Meantime, William was becoming a recognized figure in New York, with a distinguished clientele. After a stint as corporation counsel, he struggled for and won the valuable Broadway street railway franchise. He contributed money and his considerable organizat
ional skills to the presidential campaign and election of Grover Cleveland, who rewarded him by appointing him Secretary of the Navy, a key position at a time when command of the seas was strategically vital. During his tenure (1885–1889) he modernized the fleet and eliminated widespread corrupt bidding and contracting practices. Living part-time in Washington, the Whitneys were at the epicenter of its social life. Flora gained a reputation as a brilliant hostess, bringing together the intellectual, cultural, and political worlds of the city, creating fantasy environments for costume balls and other fanciful entertainments.
Both the Vanderbilts and the Whitneys had plenty of worldly ambition — but in contrast to the Vanderbilt men, William C. Whitney was profoundly conscious of the obligations of wealth, and gave not only money but time and work for causes he believed in.
William also pioneered in new theories about horses, recognizing the importance of mares rather than stallions alone in the speed and endurance of thoroughbreds. He was highly successful in breeding and racing as well as in his legal, business, and political careers.
As time went on, back in New York Flora felt increasingly isolated. She grew lonely and sad as William spent much time away from home pursuing political or business interests. The tender, loving letters she had written to William at first changed in tone as, often pregnant, she began hearing gossip about other women:
“I knew I was heavy and awkward, and not this last winter the lithe little lady you loved to caress; but it added to the hurts, and hurts grow into disappointments, and these into commonplace living, and then the angel of romance folds forever her wings, or turns and finds its waiting by the cradles of the sleeping children.”

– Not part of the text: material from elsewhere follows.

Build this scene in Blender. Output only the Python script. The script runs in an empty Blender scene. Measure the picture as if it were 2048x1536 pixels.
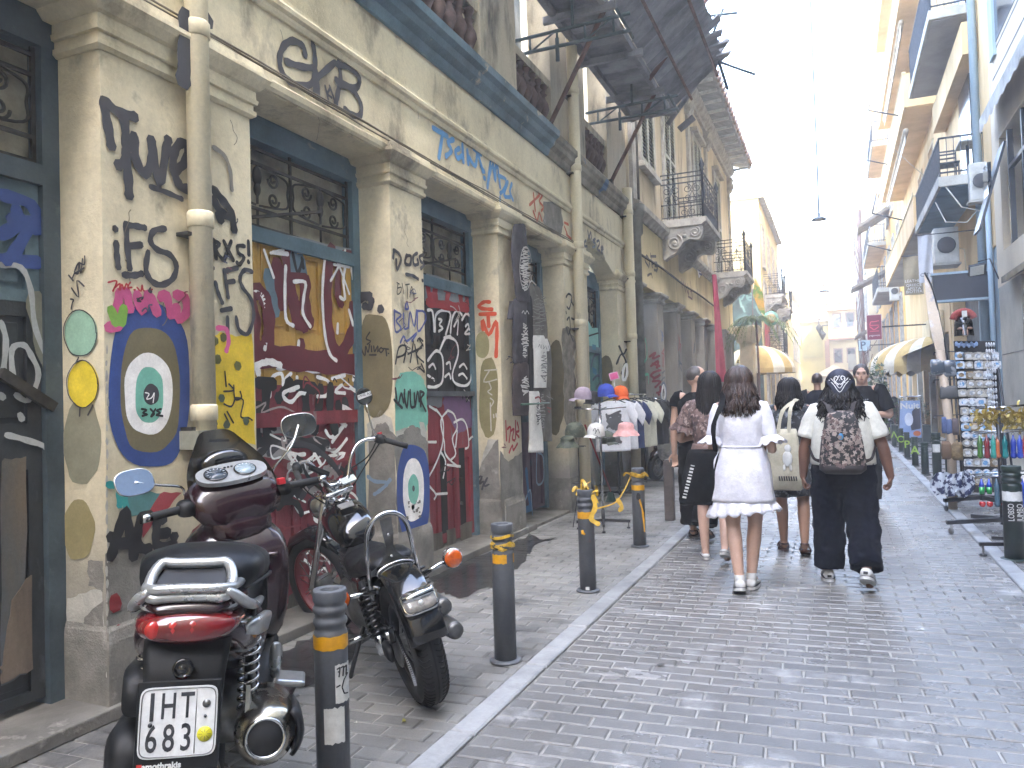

Flora was one of many educated, intelligent, and talented women of her time who found little outlet for their abilities. When pouring their emotions and desires into care for their families didn’t entirely satisfy them, they felt guilty and depressed. William himself was prone to the moodiness and headaches prevalent in our family — especially in the men. In their last years together they were both unhappy although when Flora died in 1892, at the age of fifty-one, it was a tragedy for the whole family. At the peak of her life and marriage, she had been a beautiful, lively woman full of joy, with a marvelous sense of humor and play, delighting in intellectual pursuits, in people of many kinds, and in her family. Her journals and other writings have a fresh outlook and individual style, and I treasure the notes and fine drawings with which she filled a red leather volume while studying in Agassiz’s seminar.